Of course the press is generally over-critical, as part of our constant and pathetic efforts to prove that we are smarter than whoever it is we happen to be covering. But in this case the pundits seemed shocked that the Iraqi Gestapo actually had the audacity to shoot back. And the gloom was reinforced by the anti-war sentiment that prevails in the press rooms. Every flaw in the war-plan set off another round of we-told-you-so gloating.

But the media types were positively sober compared with the Pentagon bureaucrats. Before 9/11, Donald Rumsfeld, the Defense Secretary, had offended many of them with his rough and sometimes hamfisted effort to modernize the military. Rumsfeld cut the budgets of certain units, especially in the army, to transfer money to high-tech weapons. With the war inexplicably not over in three days, these fuming desk jockey warriors took their revenge, filling the Washington Post and the New Yorker with anonymous quotations about how Rumsfeld was an idiot and the war planning had been botched.

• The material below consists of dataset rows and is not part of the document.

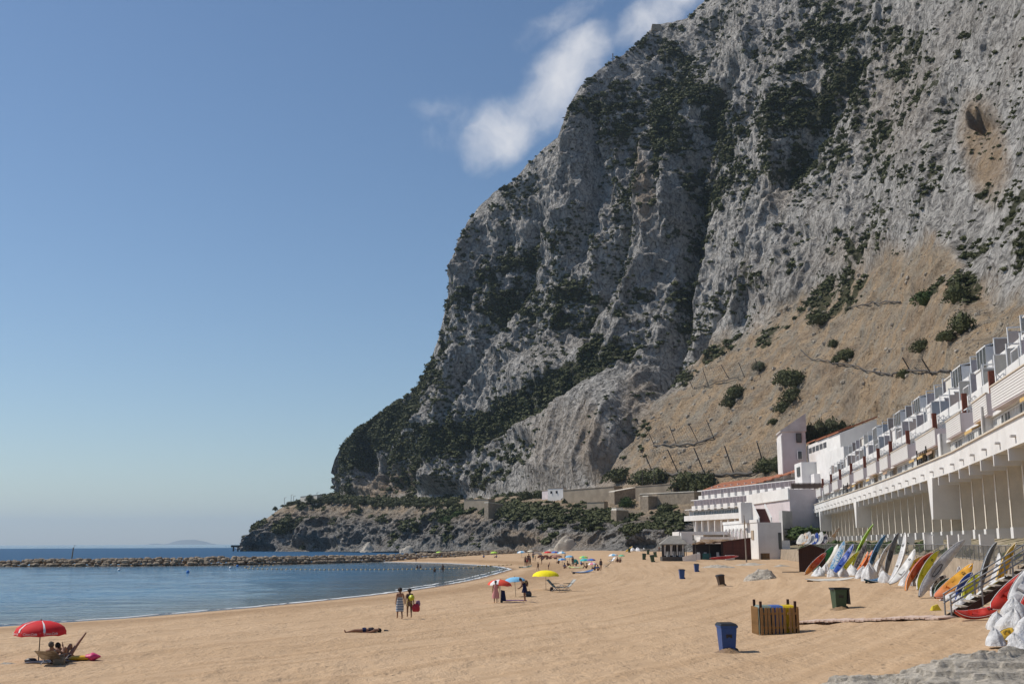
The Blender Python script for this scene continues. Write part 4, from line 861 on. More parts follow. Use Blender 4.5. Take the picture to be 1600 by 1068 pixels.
# ------------------------------------------------------------------ promenade terrace, its wall and its fence
PW = [(20.5, 15), (25.2, 48.5), (30.2, 70), (37.6, 97), (39.6, 113), (41.2, 140), (53, 224)]; FW = Frame(PW)
mb = MB(); rings = []
for y in list(np.linspace(14, 262, 60)):
    w = float(np.interp(y, [q[1] for q in PW], [q[0] for q in PW])); fx = F1.pos(0, 0, 0).x
    xb = float(np.interp(y, [38, 69.5, 103, 142, 172, 275], [26.2, 32.6, 41, 48.8, 54.3, 72])) if y > 38 else 26.2 - (38 - y) * .3
    ramp = lambda tt: (w + (xb - w) * tt)
    rings.append([(w + .5, y, 2.55), (w + max(.9, (xb - w) * .3), y, 2.7), (w + max(1.2, (xb - w) * .8), y, 3.6), (xb + 2.5, y, 4.25), (xb + 10, y, 4.9), (xb + 10.1, y, -2)])
mb.loft(rings, cap=False, closed=False); t = NT('garden_soil'); geo = t.n('ShaderNodeNewGeometry').outputs['Position']; t.bump(t.noise(2, 5, .7, geo), .7, .2); t.fin(t.mix(t.ramp(t.noise(.5, 5, .7, geo), .4, .6), (0.36, 0.30, 0.22), (0.17, 0.15, 0.09)), .95, .1)
setp(mb.build('terrace_ground', t.m), 'planted terrace between promenade wall and apartments', kind='structure')
prw = empty('promenade_wall', (25, 60, 0.3), 0, 'rough tan stone retaining wall behind the kayaks topped by a metal fence', 'wall')

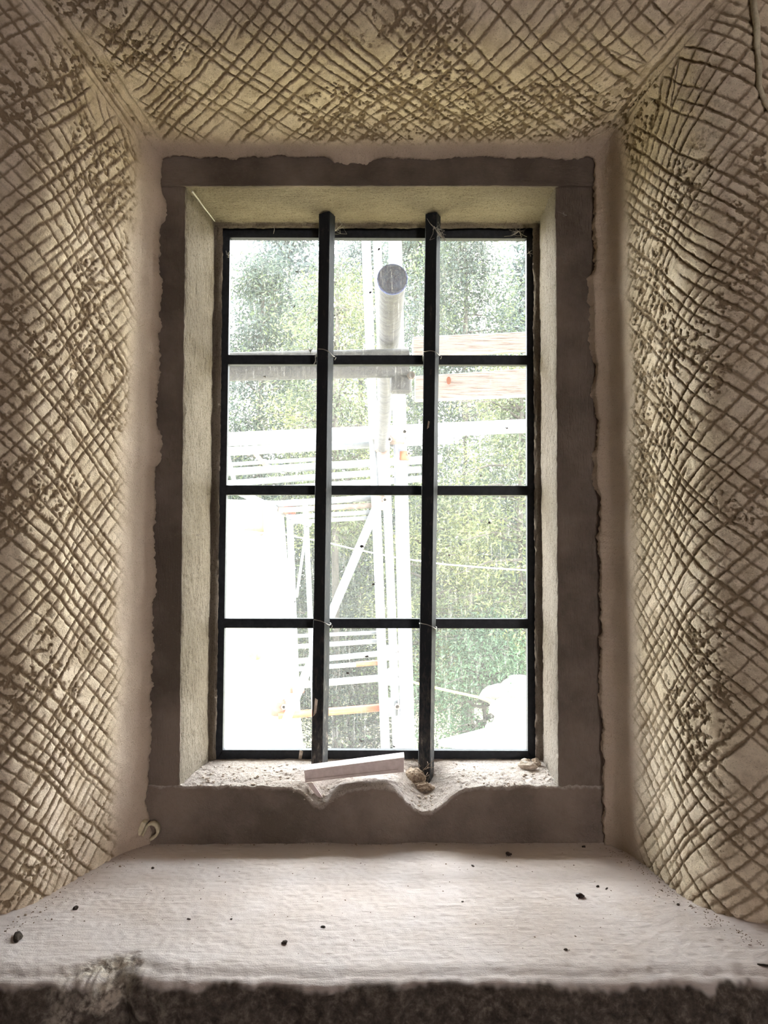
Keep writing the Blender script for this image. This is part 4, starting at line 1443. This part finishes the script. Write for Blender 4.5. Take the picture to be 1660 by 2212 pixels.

And they were not even as bad as the off-the-record snipers from the intelligence agencies, who wanted everyone to know that whatever the coalition confronted: "We warned them about this."

This defeatist tone in the press simply proved unsustainable day after day as the coalition forces seemed to be bungling their way straight into Baghdad. Iraqi crowds sometimes grew exuberantly pro-American as the Baath secret police vanished. An Iraqi civilian in Najaf exulted, "Democracy! Whiskey! And Sexy!" giving the war its first great slogan. Members of the commentariat began to realize that once again they'd gone off the pessimistic deep end.

But that's not the only reason the American mood has picked up over the past few days. In the first place, President Saddam Hussein's regime revealed its true nature. In Britain, Tony Blair has long emphasiaed the monstrous cruelty of the Baath regime. But for reasons that are unfathomable, the Bush Administration has never really made the moral case against Saddam. So the American people are only now seeing the granular reality of his evil, the violation of all norms of decent behavior, the torture chambers, the essential totalitarian nature of his regime. Now it seems ludicrous to think that this regime was ever going to sit down with the genial Hans Blix and negotiate away its weapons.

When U.S. troops are interviewed, they never talk about weapons of mass destruction. They talk idealistically and nobly about ending the suffering of Iraqi people. This refrain has had an effect at home.